DCF Changing Culture
News Service of Florida
Despite recent critical reports, Department of Children and Families Secretary George Sheldon said this week that he is convinced the beleaguered agency is beginning to change a long-engrained culture.
A recently-completed internal report raises questions as to whether the agency has the right kind of employees who are willing to use common sense to avoid ongoing mistakes, such as one that came to light with the suicide of a 7-year-old child in South Florida. These mistakes wind up costing taxpayers millions of dollars because the state ends up settling lawsuits that accuse the agency of negligence.

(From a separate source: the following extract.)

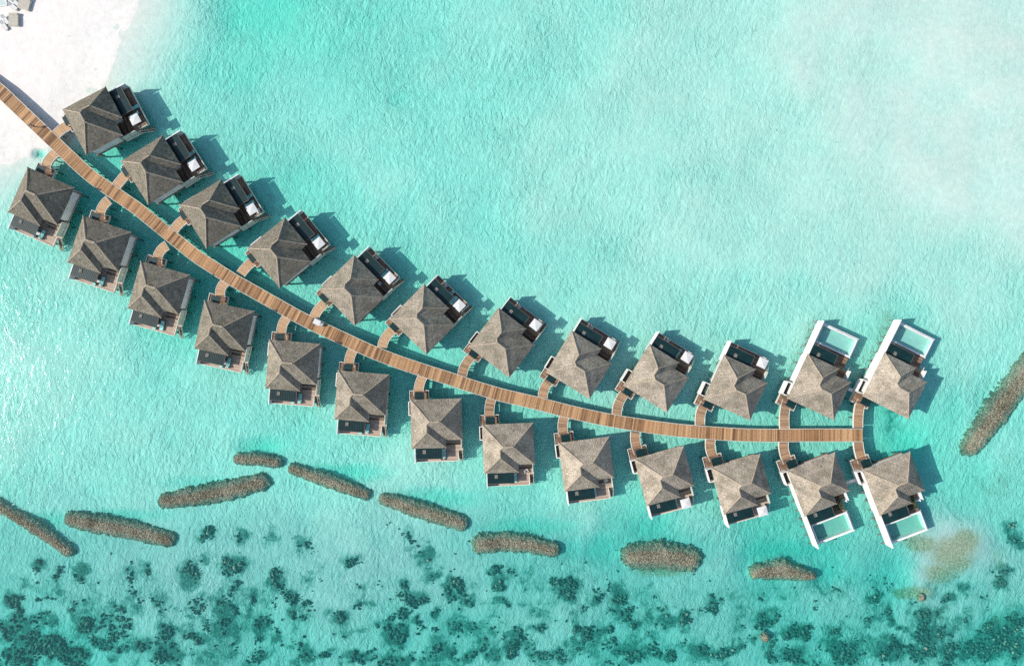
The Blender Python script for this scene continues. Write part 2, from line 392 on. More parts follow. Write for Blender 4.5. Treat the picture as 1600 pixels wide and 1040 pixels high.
ALGAE = [(1440,850,34,18,.85),(1490,862,40,28,.95),(1512,845,22,22,1.05),(1475,895,34,20,.9),(1432,925,30,11,.95),(1415,928,14,8,1.1),(1500,880,24,18,1),
 (1035,893,56,12,.75),(1380,800,16,44,.5),(1265,770,12,40,.35),(1275,520,20,40,.42),(1385,515,22,45,.45),(1560,760,50,30,.4),(1585,720,30,22,.35),(1565,880,20,40,.45),
 (1550,610,24,60,.35),(1520,700,26,20,.5),(1240,560,20,26,.3),(1350,560,22,30,.3),(1480,960,60,40,.3),(1570,960,40,40,.35),(760,858,24,14,.5),(1195,900,20,8,.5)]
TEAL = [(1040,855,85,24,.6),(930,858,32,20,.7),(1015,830,38,18,.6),(400,700,32,16,.9),(540,738,60,12,.9),(680,780,62,14,.9),(820,828,70,12,.7),(895,858,24,18,.6),(1230,868,60,16,.8),(1290,900,26,24,.6),
 (60,815,40,14,.7),(185,808,70,9,.7),(320,755,60,9,.5),(1380,905,50,30,.35),(1370,935,30,10,.3),(1545,620,24,60,.35),(1420,700,30,30,.6),(1400,640,20,40,.4),(620,150,14,10,.25),(1500,640,16,30,.25)]
SHORE = [(240,-200),(228,-60),(216,0),(194,50),(176,95),(158,140),(122,193),(92,222),(50,241),(20,250),(0,256),(-60,268),(-200,300)]

def px_of(X, Y):
    return X / (K * H) + 800, 520 - Y / (K * H)
def shore_dist(px, py):
    best = np.full(px.shape, 1e9)
    for (ax, ay), (bx, by) in zip(SHORE[:-1], SHORE[1:]):
        dx, dy = bx - ax, by - ay
        t = np.clip(((px - ax) * dx + (py - ay) * dy) / (dx * dx + dy * dy), 0, 1)
        best = np.minimum(best, np.hypot(px - ax - t * dx, py - ay - t * dy))
    poly = SHORE + [(-6000, 500), (-6000, -6000), (262, -6000)]
    ins = np.zeros(px.shape, bool)
    n = len(poly)
    for i in range(n):
        ax, ay = poly[i]; bx, by = poly[(i + 1) % n]
        c = (ay > py) != (by > py)
        with np.errstate(divide='ignore', invalid='ignore'):
            xx = (bx - ax) * (py - ay) / ((by - ay) if by != ay else 1e-9) + ax
        ins ^= c & (px < xx)
    return np.where(ins, best, -best)
def blobs(px, py, lst, jx, jy):
    out = np.zeros(px.shape)
    for cx, cy, rx, ry, s in lst:
        d = np.hypot((px + jx - cx) / rx, (py + jy - cy) / ry)
        out = np.maximum(out, s * (1 - sstep(.1, 1.7, d)))
    return out
def bar_dist(px, py, pts, hw):
    best = np.full(px.shape, 1e9)
    for i in range(len(pts) - 1):
        (ax, ay), (bx, by) = pts[i], pts[i + 1]; dx, dy = bx - ax, by - ay
        t = np.clip(((px - ax) * dx + (py - ay) * dy) / (dx * dx + dy * dy), 0, 1)
        r = hw[i] * (1 - t) + hw[i + 1] * t
        best = np.minimum(best, np.hypot(px - ax - t * dx, py - ay - t * dy) / (r * .78))
    return best
def terrain(X, Y):
    px, py = px_of(X, Y)
    wx = (fbm(X * .12, Y * .12, 41) - .5) * 26; wy = (fbm(X * .12 + 50, Y * .12, 47) - .5) * 26
    num = np.zeros(X.shape); den = np.zeros(X.shape) + 1e-12
    for cx, cy, d in DEPTH:
        w_ = 1 / (((px + wx * 2 - cx) ** 2 + (py + wy * 2 - cy) ** 2) / 3600 + .25) ** 2.2
        num += w_ * d; den += w_
    dep = num / den
    dep = dep * (.80 + .40 * fbm(X * .045, Y * .045, 5)) + (fbm(X * .2, Y * .2, 9) - .5) * .22
    far = np.maximum(np.abs(px - 800) - 900, np.abs(py - 520) - 640).clip(0)
    dep = dep + .004 * np.minimum(far, 900)
    teal = blobs(px, py, TEAL, wx * .5, wy * .5)
    dep = dep + .75 * teal
    sd = shore_dist(px + wx * .5, py + wy * .5)
    wd = 40 + 78 * sstep(20, 190, np.hypot(px - 112, py - 214))
    z = np.where(sd > 0, .02 + 1.0 * sstep(0, 330, sd), -dep * sstep(-.25, 1.25, -sd / wd) ** 1.5 * np.clip(-sd / 8, 0, 1))
    z = z + (fbm(X * .3, Y * .3, 19) - .5) * .10 * (1 - sstep(0, 60, np.abs(sd)))
    z = z + np.where(sd > 0, (fbm(X * .5, Y * .5, 61) - .5) * .10, 0)
    # scoured hollow in the beach beside the boardwalk
    z = z - .85 * (1 - sstep(.35, 1.25, np.hypot((px - 60) / 10, (py - 240) / 7)))
    for pts, hw, _ in BARS:
        d = bar_dist(px, py, pts, hw)
        z = np.maximum(z, np.where(d < 2.3, -.16 - 1.9 * sstep(.7, 2.3, d), -99))
    jx = (fbm(X * .42, Y * .42, 141) - .5) * 26; jy = (fbm(X * .42 + 9, Y * .42, 147) - .5) * 26
    reef = blobs(px, py, REEF, wx * .5 + jx, wy * .5 + jy)
    low = sstep(840, 990, py) * (.54 * sstep(.40, .68, fbm(X * .30, Y * .30, 71)))
    low = low * (1 - sstep(1900, 3200, np.abs(px - 800)))
    reef = np.minimum(np.maximum(reef, low), .88)
    alg = blobs(px, py, ALGAE, wx * .6, wy * .6)
    for pts, hw, _ in BARS:
        alg = np.maximum(alg, .9 * (1 - sstep(.9, 1.6, bar_dist(px, py, pts, hw) + (fbm(X * .7, Y * .7, 33) - .5) * .6)))
    z = z + .35 * np.clip(reef - .5, 0, 1) * fbm(X * .8, Y * .8, 77)
    return z, reef, alg

def axis(lo, hi, step, far):
    a = list(np.arange(lo, hi + step * .5, step)); s = step; x = hi
    out = []
    while x < far:
        s *= 1.35; x += s; out.append(x)
    neg = [lo - (v - hi) for v in out][::-1]
    return np.array(neg + a + out)
def build_seabed():
    xs = axis(-112, 112, .5, 1900); ys = axis(-78, 78, .5, 1900)
    X, Y = np.meshgrid(xs, ys); Z, reef, alg = terrain(X, Y)
    ny, nx = X.shape
    co = np.stack([X, Y, Z], -1).reshape(-1, 3)
    me = bpy.data.meshes.new('seabed')
    me.vertices.add(nx * ny); me.vertices.foreach_set('co', co.ravel())
    i = np.arange(nx * ny).reshape(ny, nx)
    q = np.stack([i[:-1, :-1], i[:-1, 1:], i[1:, 1:], i[1:, :-1]], -1).reshape(-1, 4)
    me.loops.add(q.size); me.loops.foreach_set('vertex_index', q.ravel())
    me.polygons.add(len(q)); me.polygons.foreach_set('loop_start', np.arange(len(q)) * 4)
    me.update(calc_edges=True)
    me.polygons.foreach_set('use_smooth', np.ones(len(q), bool))
    for nm, arr in (('reef', reef), ('algae', alg)):
        a = me.attributes.new(nm, 'FLOAT', 'POINT'); a.data.foreach_set('value', arr.ravel().astype(np.float32))
    me.materials.append(M['seabed']); me.update()
    o = bpy.data.objects.new('seabed', me); COL.objects.link(o)
    tag(o, 'white coral sand of the beach running down into the pale lagoon bottom', 'seabed', kind='structure')
build_seabed()
wb = MB().box(-1850, 1850, -1850, 1850, -30, 0).build('water', M['water'])
tag(wb, 'clear turquoise lagoon water with small ripples around the villas', 'water', kind='structure')

# ------------------------------------------------------------------ rubble and coral
phi = (1 + 5 ** .5) / 2
ICO = np.array([(-1,phi,0),(1,phi,0),(-1,-phi,0),(1,-phi,0),(0,-1,phi),(0,1,phi),(0,-1,-phi),(0,1,-phi),(phi,0,-1),(phi,0,1),(-phi,0,-1),(-phi,0,1)]) / math.hypot(1, phi)
ICF = np.array([(0,11,5),(0,5,1),(0,1,7),(0,7,10),(0,10,11),(1,5,9),(5,11,4),(11,10,2),(10,7,6),(7,1,8),(3,9,4),(3,4,2),(3,2,6),(3,6,8),(3,8,9),(4,9,5),(2,4,11),(6,2,10),(8,6,7),(9,8,1)])
def lumps(name, cx, cy, cz, sx, sy, sz, tone, mat, jit=.28, extra=None):
    n = len(cx)
    ang = rng.random(n) * 6.283
    V = ICO[None] * (1 + (rng.random((n, 12, 1)) - .5) * 2 * jit)
    V = V * np.stack([sx, sy, sz], -1)[:, None, :]
    c, s = np.cos(ang)[:, None], np.sin(ang)[:, None]
    x = V[..., 0] * c - V[..., 1] * s + cx[:, None]; y = V[..., 0] * s + V[..., 1] * c + cy[:, None]; z = V[..., 2] + cz[:, None]
    co = np.stack([x, y, z], -1).reshape(-1, 3)
    F = (ICF[None] + (np.arange(n) * 12)[:, None, None]).reshape(-1, 3)
    T = np.repeat(tone, 12)
    if extra is not None:
        ev, ef, et = extra; F = np.concatenate([F, ef + len(co)]); co = np.concatenate([co, ev]); T = np.concatenate([T, et])
    me = bpy.data.meshes.new(name)
    me.vertices.add(len(co)); me.vertices.foreach_set('co', co.ravel())
    me.loops.add(F.size); me.loops.foreach_set('vertex_index', F.ravel().astype(np.int32))
    me.polygons.add(len(F)); me.polygons.foreach_set('loop_start', np.arange(len(F)) * 3)
    me.update(calc_edges=True)
    a = me.attributes.new('tone', 'FLOAT', 'POINT'); a.data.foreach_set('value', T.astype(np.float32))
    me.materials.append(mat)
    o = bpy.data.objects.new(name, me); COL.objects.link(o); return o
def px_world(px, py): return (px - 800) * K * H, (520 - py) * K * H
for pts, hw, lab in BARS:
    L = sum(math.hypot(b[0] - a[0], b[1] - a[1]) for a, b in zip(pts[:-1], pts[1:]))
    n = int(L * sum(hw) / len(hw) * 2 * 1.9)
    m = max(hw) * 1.6
    xs = rng.uniform(min(p[0] for p in pts) - m, max(p[0] for p in pts) + m, n * 6)
    ys = rng.uniform(min(p[1] for p in pts) - m, max(p[1] for p in pts) + m, n * 6)
    X, Y = px_world(xs, ys)
    d = bar_dist(xs, ys, pts, hw) + (fbm(X * 1.5, Y * 1.5, 3) - .5) * .7
    keep = rng.random(len(xs)) < 1 - sstep(.85, 1.75, d)
    X, Y, d = X[keep][:int(n * 1.7)], Y[keep][:int(n * 1.7)], d[keep][:int(n * 1.7)]
    k = len(X); s = rng.uniform(.09, .24, k)
    top = .03 - .22 * sstep(.4, 1.0, d) - .80 * sstep(.95, 1.8, d) + rng.uniform(-.09, .07, k)
    tone = np.clip(.45 + .4 * (fbm(X * .35, Y * .35, 8) - .5) * 2 + rng.normal(0, .24, k), 0, 1)
    o = lumps('rubble_breakwater', X, Y, top - s * .5, s, s * rng.uniform(.6, 1, k), s * rng.uniform(.5, .9, k), tone, M['rubble'])
    tag(o, lab, 'breakwater', 'rubble breakwaters off the villas')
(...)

A work group set up by Sheldon to study the incident surrounding the death of Gabriel Myers concluded earlier this month that the state failed to follow laws and rules regarding the use of psychotropic drugs and that warning signs were missed that could have prevented his death.

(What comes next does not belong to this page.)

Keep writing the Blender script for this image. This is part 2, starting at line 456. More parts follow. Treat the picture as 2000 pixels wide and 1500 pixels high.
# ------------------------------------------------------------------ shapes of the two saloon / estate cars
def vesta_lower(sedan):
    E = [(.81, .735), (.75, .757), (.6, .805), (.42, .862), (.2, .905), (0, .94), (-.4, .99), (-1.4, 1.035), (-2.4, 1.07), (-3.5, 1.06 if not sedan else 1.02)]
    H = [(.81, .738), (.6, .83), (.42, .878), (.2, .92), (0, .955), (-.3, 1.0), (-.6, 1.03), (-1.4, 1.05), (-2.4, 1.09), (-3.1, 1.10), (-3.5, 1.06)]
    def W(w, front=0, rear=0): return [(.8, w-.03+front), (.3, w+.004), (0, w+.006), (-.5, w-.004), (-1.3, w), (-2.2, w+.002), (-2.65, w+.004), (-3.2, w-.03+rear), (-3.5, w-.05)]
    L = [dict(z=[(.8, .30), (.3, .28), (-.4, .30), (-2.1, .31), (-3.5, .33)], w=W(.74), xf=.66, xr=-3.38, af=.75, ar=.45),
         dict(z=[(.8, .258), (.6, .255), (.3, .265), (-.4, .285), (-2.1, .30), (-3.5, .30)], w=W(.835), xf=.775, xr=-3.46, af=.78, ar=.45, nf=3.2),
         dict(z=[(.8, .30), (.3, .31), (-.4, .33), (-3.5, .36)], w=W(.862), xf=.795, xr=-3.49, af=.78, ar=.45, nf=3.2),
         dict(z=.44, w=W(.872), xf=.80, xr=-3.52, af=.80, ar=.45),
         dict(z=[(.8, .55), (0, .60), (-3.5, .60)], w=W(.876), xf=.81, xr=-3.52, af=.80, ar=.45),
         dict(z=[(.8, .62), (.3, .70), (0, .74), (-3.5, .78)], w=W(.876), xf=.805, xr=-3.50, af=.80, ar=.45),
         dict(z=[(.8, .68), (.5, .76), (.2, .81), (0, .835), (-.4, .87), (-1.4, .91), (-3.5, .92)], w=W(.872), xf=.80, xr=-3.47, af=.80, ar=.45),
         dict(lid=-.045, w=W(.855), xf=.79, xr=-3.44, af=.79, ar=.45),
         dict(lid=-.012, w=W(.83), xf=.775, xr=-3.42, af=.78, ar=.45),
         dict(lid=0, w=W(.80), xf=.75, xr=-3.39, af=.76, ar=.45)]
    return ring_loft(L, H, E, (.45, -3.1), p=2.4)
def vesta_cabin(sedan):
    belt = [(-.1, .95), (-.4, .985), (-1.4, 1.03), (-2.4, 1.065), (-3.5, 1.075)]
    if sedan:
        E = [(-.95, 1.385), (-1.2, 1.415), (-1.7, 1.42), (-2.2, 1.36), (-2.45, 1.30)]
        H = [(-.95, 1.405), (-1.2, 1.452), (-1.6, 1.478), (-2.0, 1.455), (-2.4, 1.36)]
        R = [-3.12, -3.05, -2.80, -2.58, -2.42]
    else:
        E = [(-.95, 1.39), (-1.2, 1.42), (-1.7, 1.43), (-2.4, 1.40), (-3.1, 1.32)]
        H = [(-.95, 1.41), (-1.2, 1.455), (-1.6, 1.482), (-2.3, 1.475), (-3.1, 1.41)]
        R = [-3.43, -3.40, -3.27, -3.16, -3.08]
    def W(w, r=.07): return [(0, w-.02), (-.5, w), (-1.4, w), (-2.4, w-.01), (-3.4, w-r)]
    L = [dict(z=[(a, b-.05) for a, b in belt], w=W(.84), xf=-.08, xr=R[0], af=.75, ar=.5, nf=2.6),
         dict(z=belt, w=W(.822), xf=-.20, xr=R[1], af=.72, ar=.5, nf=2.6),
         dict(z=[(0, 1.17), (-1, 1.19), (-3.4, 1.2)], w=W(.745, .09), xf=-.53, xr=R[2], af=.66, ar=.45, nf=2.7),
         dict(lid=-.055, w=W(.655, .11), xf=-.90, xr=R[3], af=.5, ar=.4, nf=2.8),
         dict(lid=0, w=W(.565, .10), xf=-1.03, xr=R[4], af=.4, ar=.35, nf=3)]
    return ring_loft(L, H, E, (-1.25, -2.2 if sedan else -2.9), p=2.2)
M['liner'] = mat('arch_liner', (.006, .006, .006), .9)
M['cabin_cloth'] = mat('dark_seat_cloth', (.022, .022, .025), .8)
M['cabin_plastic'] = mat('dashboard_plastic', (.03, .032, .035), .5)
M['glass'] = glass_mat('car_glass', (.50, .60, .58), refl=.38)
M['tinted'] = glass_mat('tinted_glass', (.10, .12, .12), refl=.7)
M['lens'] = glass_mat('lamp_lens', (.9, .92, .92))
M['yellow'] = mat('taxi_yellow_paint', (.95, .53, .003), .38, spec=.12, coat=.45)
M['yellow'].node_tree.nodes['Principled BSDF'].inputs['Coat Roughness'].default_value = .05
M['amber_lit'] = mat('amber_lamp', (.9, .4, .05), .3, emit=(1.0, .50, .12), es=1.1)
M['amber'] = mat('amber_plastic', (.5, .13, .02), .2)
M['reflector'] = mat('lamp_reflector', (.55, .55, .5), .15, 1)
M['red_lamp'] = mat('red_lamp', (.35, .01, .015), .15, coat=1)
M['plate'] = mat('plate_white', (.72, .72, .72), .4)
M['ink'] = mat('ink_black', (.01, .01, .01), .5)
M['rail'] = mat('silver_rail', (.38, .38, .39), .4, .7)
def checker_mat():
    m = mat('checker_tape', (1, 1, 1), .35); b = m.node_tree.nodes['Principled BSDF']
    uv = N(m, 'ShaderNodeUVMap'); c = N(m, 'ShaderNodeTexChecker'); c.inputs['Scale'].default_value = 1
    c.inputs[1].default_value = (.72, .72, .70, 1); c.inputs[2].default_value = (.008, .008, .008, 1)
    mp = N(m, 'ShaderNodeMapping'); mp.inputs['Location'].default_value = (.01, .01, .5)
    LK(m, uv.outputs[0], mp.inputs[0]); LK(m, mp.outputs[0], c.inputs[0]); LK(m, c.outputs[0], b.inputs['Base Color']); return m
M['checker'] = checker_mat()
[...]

“I think we are making some progress,’’ insisted Sheldon, who has been secretary for the past year after succeeding his boss Bob Butterworth. “I really think that the culture has changed. We are becoming innovative and thinking outside the box.’’

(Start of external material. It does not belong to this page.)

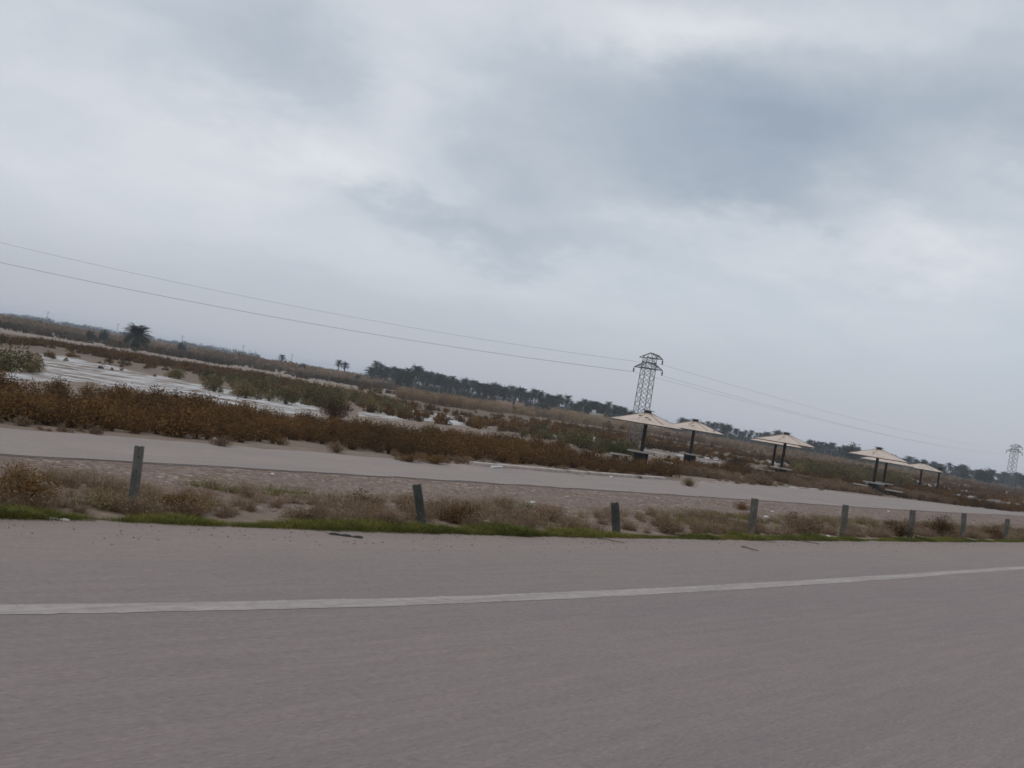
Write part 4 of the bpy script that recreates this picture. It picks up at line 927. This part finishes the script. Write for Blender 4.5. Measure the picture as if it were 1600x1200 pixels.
rod((895, 740), (912, 745), .012, M_wood, 'stick', 'curved twig on the side road at the kerb', 'stick')
def scrap(x, y, l, w, h, m, name, label, cat, rz, onroad=True):
    g = ground_at(x, y); n = 10; V = []; prof = []
    for k in range(n + 1):
        t = k / n - .5; ww = w * (.75 + .35 * math.sin(k * 1.7)) * (1 if 0 < k < n else .5); zz = h * (.35 + .5 * abs(math.sin(k * .9)))
        V += [(l * t, -ww / 2, 0), (l * t, -ww * .35, zz), (l * t, ww * .35, zz * .8), (l * t, ww / 2, 0)]
    fs = [(4 * k + i, 4 * k + 4 + i, 4 * k + 5 + i, 4 * k + 1 + i) for k in range(n) for i in range(3)] + [(0, 1, 2, 3), (4 * n + 3, 4 * n + 2, 4 * n + 1, 4 * n)]
    m_ = MB(); m_.add(V, fs); o = m_.build(name, m); o.location = (g.x, g.y, max(g.z, .001) if onroad else g.z); o.rotation_euler = (0, 0, rz); tag(o, label, cat)
ra = math.atan2(RS[1], RS[0])
scrap(540, 838.5, .36, .06, .03, M_black, 'tyre_scrap', 'strip of black tyre lying on the highway edge', 'tyre scrap', ra - .55)
scrap(82, 811.5, .28, .05, .02, M_white, 'litter_strip', 'flat white strip of litter at the green grass on the far left', 'litter', ra - .5)
def lump(x, y, r, m, name, label, cat, fl=.6):
    g = ground_at(x, y); V = []; fs = []; n, k_ = 5, 9
    for i in range(n + 1):
        for k in range(k_):
            t = math.pi * i / n; a = 2 * math.pi * k / k_; j = rng.uniform(.75, 1.15); V.append((r * j * math.sin(t) * math.cos(a) * 1.3, r * j * math.sin(t) * math.sin(a), r * fl * (1 + math.cos(t)) * j))
    for i in range(n):
        for k in range(k_): fs.append((i * k_ + k, (i + 1) * k_ + k, (i + 1) * k_ + (k + 1) % k_, i * k_ + (k + 1) % k_))
    m_ = MB(); m_.add(V, fs); o = m_.build(name, m); o.location = g; o.rotation_euler = (0, 0, rng.uniform(0, 6)); tag(o, label, cat)
for (x, y, r, lb) in [(832, 793, .075, 'crumpled white bag on the gravel between the second and third guard posts'), (1294, 840, .06, 'small white litter piece left of the foot of the fifth guard post'),
                      (335, 688, .11, 'white litter at the foot of the rust scrub on the left'), (425, 742, .05, 'small white scrap on the gravel near the left part of the side road'),
                      (1206, 804, .07, 'upper white scrap on the gravel right of the fourth guard post'), (1197, 812, .08, 'lower white scrap on the gravel right of the fourth guard post'),
                      (955, 747, .09, 'small pale blue white can on the side road at the kerb'), (1388, 800, .08, 'white scrap on the gravel between the fifth and sixth guard posts'),
                      (1496, 832, .07, 'white scrap just left of the seventh guard post'), (760, 817, .05, 'small pale scrap between the dark reddish bush and the third guard post')]:
    lump(x, y, r * .72, M_white, 'litter', lb, 'litter')

# ------------------------------------------------------------ air
hb = MB(); hb.box((0, 0, 5), (9000, 9000, 22)); 
mh = bpy.data.materials.new('air'); mh.use_nodes = True; nt = mh.node_tree; nt.nodes.clear()
pv = N('ShaderNodeVolumePrincipled'); pv.inputs['Color'].default_value = (.80, .88, 1.0, 1); pv.inputs['Density'].default_value = .00034; pv.inputs['Anisotropy'].default_value = .0
o_ = N('ShaderNodeOutputMaterial'); L(pv.outputs[0], o_.inputs['Volume'])
tag(hb.build('haze', mh), kind='stuff')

Sheldon said one key change is that he’s been urging employees at the department to focus on what’s best for the child, not whether a rule is being followed.
“Don’t be so driven by rules that you miss the goal,’’ said Sheldon. “Figure out ultimately what is the right thing to do. Then figure out how the rules apply.’’
That was one of the key criticisms found in an internal report written by two attorneys who worked for DCF. The 24-page report, submitted in late May but made public just recently, concluded the department may find itself continually embroiled in litigation over mistakes made by the child welfare agency. It said parts of the agencies were isolated from one another and that employees too often did not question what is going on.
“The department’s operational improvements are frequently a reaction to crisis and headlines rather than a product of a state of continual alert to systemic problems,’’ states the report written by Neil Skene and Florence Synder. Skene, a former reporter, is a consultant with the agency, while Snyder recently left DCF.
The report, which was largely anecdotal, briefly touched on the Myers case but it also highlighted other incidents at DCF including:
-A DCF employee was fired for bringing sweets to her elderly father at a nursing home because it was deemed she was abusing her father. When it got up to the secretary level, a decision was made to settle the case and to offer to rehire the employee.
-DCF sued a caregiver over $1,441 in caregiver funds which accidentally went to the grandmother instead of the uncle of a child who shared responsibility. The grandmother actually reported the mistake and was told by a caseworker to cash the check. The woman wound up hiring a lawyer, Tana Sachs Copple, the daughter of Rep. Maria Sachs, to represent her.
“Many of our adversaries at this point would have called a newspaper or television station in outrage,’’ states the report, which notes that Copple called Snyder. Within hours, the lawsuit had been withdrawn.
-DCF wound up reaching a settlement to keep an employee in the Orlando region after spending a year trying to terminate the person at the urging of top regional officials.
“What made this employee salvageable today when she wasn’t a year ago?” questions the report.
The report concludes that improvements have been made at DCF but that more needs to be done to transform the agency in order to avoid future lawsuits.
The agency has moved aggressively to settle lingering lawsuits – even for large amounts. Earlier this summer it agreed to pay $4 million to settle a lawsuit filed by two children who had been placed in foster care in Hernando County where the parents wound up starving one of the children. Since the case was a federal lawsuit the settlement does not require legislative approval.
The agency set up a “litigation reduction’’ team and in the 2007-08 fiscal year DCF settled a total of 81 cases at an average cost of nearly $125,000, which was actually a drop of more than $112,000 per claim from the previous year. But at the same time state lawmakers have wound up approving millions in claims bills associated with previous DCF cases.
“Gov. Crist made it very clear that if you make a mistake, admit it and try to fix it,’’ said Sheldon.